Un trafic de données confidentielles fait scandale en Allemagne!
Outre-Rhin, n'importe qui ou presque peut se procurer sur Internet, à moindre coût et en un tour de main, des renseignements personnels et financiers concernant des millions d'Allemands.
Les organisations de protection de consommateurs viennent d'en apporter la preuve formelle. Un de leurs agents, mandaté par la centrale fédérale, est parvenu à acheter sur le réseau près de six millions de données confidentielles, dont quatre millions de numéros de comptes bancaires.
L'opération lui a pris deux jours, pas plus. Elle ne lui a coûté que 850 euros. "Nous ne sommes sûrement pas le premier acheteur", en a déduit le président de la centrale, Gerd Billen, lundi 18 août.
Il ne s'agit pourtant encore seulement que de "la partie émergée de l'iceberg", estime Thilo Weichert, un commissaire chargé de la protection des données, dans le quotidien Süddeutsche Zeitung du 20 août. A l'ère du tout-Internet, "de dix à vingt millions de données bancaires" feraient l'objet d'une utilisation illégale, affirme-t-il.

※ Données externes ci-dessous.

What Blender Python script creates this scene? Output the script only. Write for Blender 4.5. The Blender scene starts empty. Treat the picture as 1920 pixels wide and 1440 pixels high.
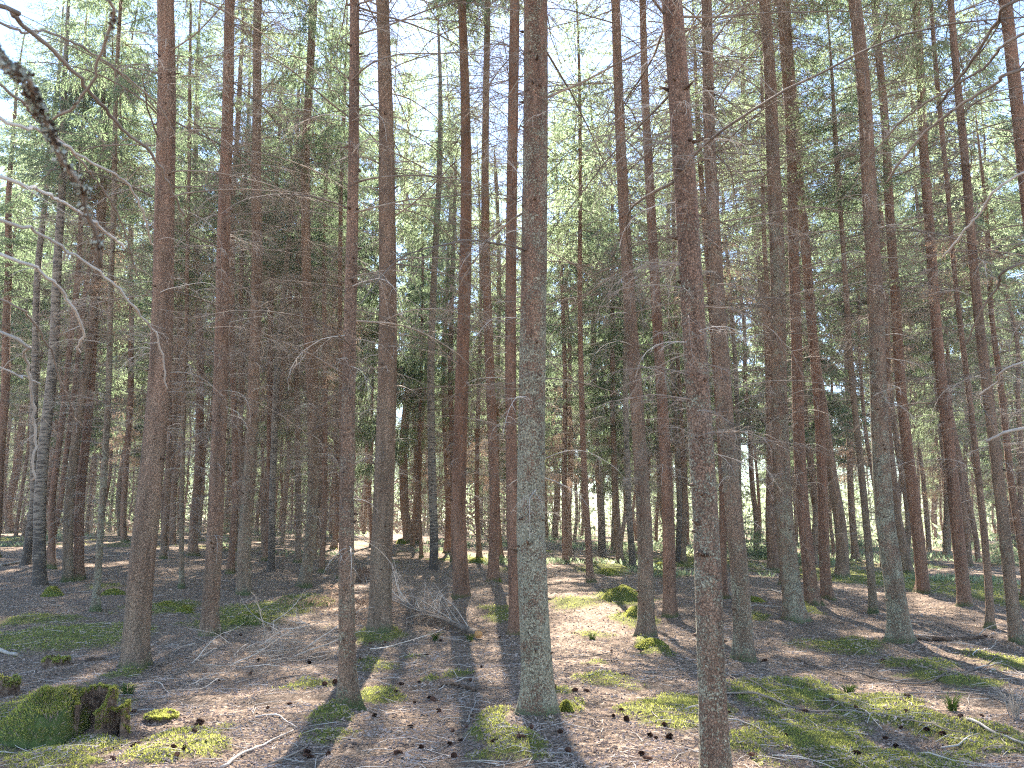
import bpy, math, random
import numpy as np
from mathutils import Vector, Matrix, Quaternion

SC = bpy.context.scene
COL = SC.collection
PI = math.pi

# ------------------------------------------------------------------ camera, sky, sun, exposure
F_PX = 1507.0
EYE = 1.5
PITCH = math.radians(10.0)
SUN_EL = 43.0
SUN_AZ = -4.0           # degrees, from +Y towards +X
cam_d = bpy.data.cameras.new('camera')
cam_d.sensor_width = 36.0
cam_d.lens = F_PX / 1920 * 36.0
cam_d.clip_start = 0.05
cam_d.clip_end = 3000
cam_d.dof.use_dof = True
cam_d.dof.focus_distance = 11.0
cam_d.dof.aperture_fstop = 14.0
cam = bpy.data.objects.new('camera', cam_d)
COL.objects.link(cam)
cam.location = (0, 0, EYE)
cam.rotation_euler = (PI / 2 + PITCH, 0, 0)
SC.camera = cam

world = bpy.data.worlds.new('World')
SC.world = world
world.use_nodes = True
nt = world.node_tree
bg = nt.nodes['Background']
sky = nt.nodes.new('ShaderNodeTexSky')
sky.sky_type = 'NISHITA'
sky.sun_disc = False
sky.sun_elevation = math.radians(SUN_EL)
sky.sun_rotation = math.radians(SUN_AZ)
sky.air_density = 1.0
sky.dust_density = 0.12
sky.ozone_density = 3.0
nt.links.new(sky.outputs[0], bg.inputs[0])
bg.inputs[1].default_value = 0.072

sun_d = bpy.data.lights.new('sun', 'SUN')
sun_d.energy = 5.0
sun_d.angle = math.radians(0.5)
sun_d.color = (1.0, 0.93, 0.84)
sun = bpy.data.objects.new('sun', sun_d)
COL.objects.link(sun)
_e, _a = math.radians(SUN_EL), math.radians(SUN_AZ)
SUN_DIR = Vector((math.sin(_a) * math.cos(_e), math.cos(_a) * math.cos(_e), math.sin(_e)))
sun.rotation_euler = SUN_DIR.to_track_quat('Z', 'Y').to_euler()
sun.location = SUN_DIR * 60

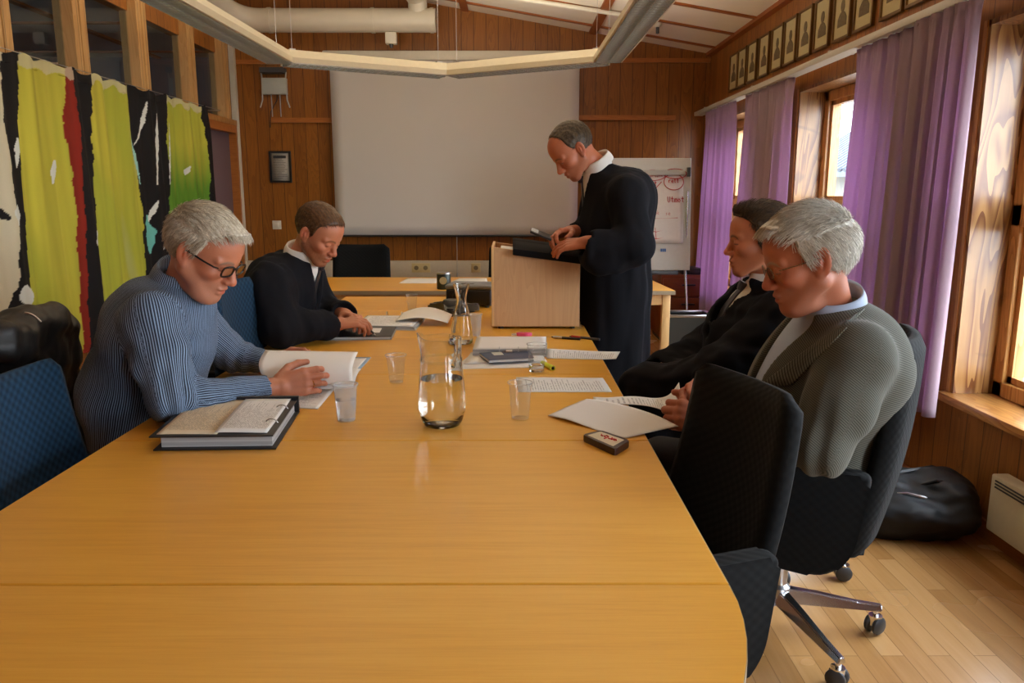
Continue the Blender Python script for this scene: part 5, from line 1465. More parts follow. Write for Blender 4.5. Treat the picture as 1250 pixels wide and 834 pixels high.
def relax(V, Q, it=2, lam=.5):
    n = len(V); e = np.concatenate([Q[:, [0,1]], Q[:, [1,2]], Q[:, [2,3]], Q[:, [3,0]]])
    cnt = np.bincount(e[:,0], minlength=n)+np.bincount(e[:,1], minlength=n)
    cnt = np.maximum(cnt, 1)
    for i in range(it*2):
        s = np.zeros_like(V)
        for k in range(3): s[:,k] = np.bincount(e[:,0], V[e[:,1],k], n)+np.bincount(e[:,1], V[e[:,0],k], n)
        l = lam if i % 2 == 0 else -lam*1.03
        V = V+l*(s/cnt[:, None]-V)
    return V
# ---------------------------------------------------------------- head
class Head:
    def __init__(s, c, heading, pitch, roll=0, sc=1.0):
        hd, pt, rl = math.radians(heading), math.radians(pitch), math.radians(roll)
        f = np.array([math.cos(hd)*math.cos(pt), math.sin(hd)*math.cos(pt), -math.sin(pt)])
        l = np.array([-math.sin(hd), math.cos(hd), 0]); u = np.cross(f, l)
        l2 = l*math.cos(rl)+u*math.sin(rl); u2 = -l*math.sin(rl)+u*math.cos(rl)
        s.M = np.stack([f, l2, u2], 1); s.c = A3(c); s.s = sc
    def w(s, p): return s.c+s.M@(np.array(p, float)*s.s)
    def loc(s, P_): return (P_-s.c)@s.M/s.s
    def rc(s, a, b, ra, rb, k=.01, op='u'): return Rc(s.w(a), s.w(b), ra*s.s, rb*s.s, k, op)
    def el(s, c, r, k=.01, op='u', R=None):
        return El(s.w(c), np.array(r)*s.s, s.M if R is None else s.M@R, k, op)
def RZ(a): a = math.radians(a); return np.array([[math.cos(a), -math.sin(a), 0], [math.sin(a), math.cos(a), 0], [0,0,1]])
def RYm(a): a = math.radians(a); return np.array([[math.cos(a), 0, math.sin(a)], [0,1,0], [-math.sin(a), 0, math.cos(a)]])
def head_prims(H, jowl=0.0, nose=1.0, chin=0.0, ear=1.0):
    P_ = []
    P_.append(H.el((-.010,0,.038), (.098,.075,.086), .02))
    P_.append(H.el((.034,0,.048), (.061,.062,.060), .03))
    P_.append(H.el((.036,0,-.018), (.052,.056+jowl*.4,.066), .03))
    for y in (-1, 1):
        P_.append(H.rc((.004,y*(.049+jowl*.5),-.040), (.066,y*.020,-.088), .021+jowl*.6, .019, .022))
        P_.append(H.el((.058,y*.043,-.016), (.027,.021,.019), .018))
    P_.append(H.el((.074+chin,0,-.090), (.020,.023,.018), .018))
    P_.append(H.el((.068,0,-.054), (.032,.033,.030), .018))
    if jowl > .003: P_.append(H.el((.040,0,-.098), (.045,.042,.022), .03))
    for y in (-1, 1):
        P_.append(H.el((.098,y*.032,.008), (.014,.016,.0115), .012, 's'))
        P_.append(H.rc((.0885,y*.010,.026), (.074,y*.050,.024), .0085, .0085, .012))
        P_.append(H.el((.079,y*.032,.007), (.0140,.0150,.0125), .004))
    P_.append(H.rc((.088,0,.018), (.109*1,0,-.022), .0075, .0105*nose, .010))
    P_.append(H.el((.110,0,-.027), (.0115*nose,.0115*nose,.0095*nose), .008))
    for y in (-1, 1): P_.append(H.el((.100,y*.0125,-.031), (.0115,.0085,.0080), .006))
    P_.append(H.el((.0955,0,-.0545), (.0085,.0230,.0060), .006))
    P_.append(H.el((.0935,0,-.0680), (.0090,.0190,.0068), .006))
    for y in (-1, 1): P_.append(H.rc((.1015,y*.0215,-.036), (.088,y*.0345,-.064), .0030, .0022, .009, 's'))
    P_.append(H.el((.1060,0,-.0612), (.0100,.0240,.0018), .003, 's'))
    for y in (-1, 1):
        R = RZ(-y*28)@RYm(-12)
        P_.append(H.el((-.006,y*.080,.003), (.0185*ear,.0070,.0315*ear), .006, 'u', R))
        P_.append(H.el((.000,y*.0885,.005), (.0115*ear,.0085,.0210*ear), .003, 's', R)); P_.append(H.el((-.001,y*.0825,-.001), (.0035,.0035,.012), .003, 'u', R))
        P_.append(H.el((.002,y*.076,-.025), (.009,.0065,.010), .006))
        P_.append(H.el((-.002,y*.080,.000), (.004,.004,.012), .004, 'u', R))
    return P_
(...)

La plupart de ces informations privées sont issues de fichiers établis par des loteries, mais aussi de contrats de téléphones portables ou de listings de donateurs pour des organisations caritatives. Quelque 1 300 opérateurs commerciaux en Allemagne seraient spécialisés dans la collecte et la vente de ces données, selon les informations du Chaos Computer Club (CCC), une organisation de hackeurs.
AMÉLIORER LA PROTECTION
C'est un employé d'un centre de démarchage téléphonique de Lübeck qui a fait éclater au grand jour l'ampleur de ce trafic.
La semaine dernière, Detlef Tiegel, âgé de 36 ans, a envoyé un CD à une organisation de défense des consommateurs. Sur ce disque que lui aurait remis son employeur figuraient quelque 17 000 données, entre autres des adresses et des numéros de comptes bancaires. Le centre d'appels se les était procurées illégalement, à des fins commerciales.
Grâce aux données bancaires, il pouvait opérer à sa guise des prélèvements. L'affaire semble loin d'être un cas isolé et la justice a déjà ouvert plusieurs enquêtes contre des centrales téléphoniques.
Alarmé par les dimensions du scandale, le gouvernement allemand souhaite engager dès la rentrée un débat afin d'améliorer la protection des données, y compris en durcissant la loi.
Le député social-démocrate Dieter Wiefelspütz, porte-parole du SPD pour les questions de politique intérieure, a même préconisé que soit inscrit dans la loi fondamentale le droit à la protection des données sur Internet.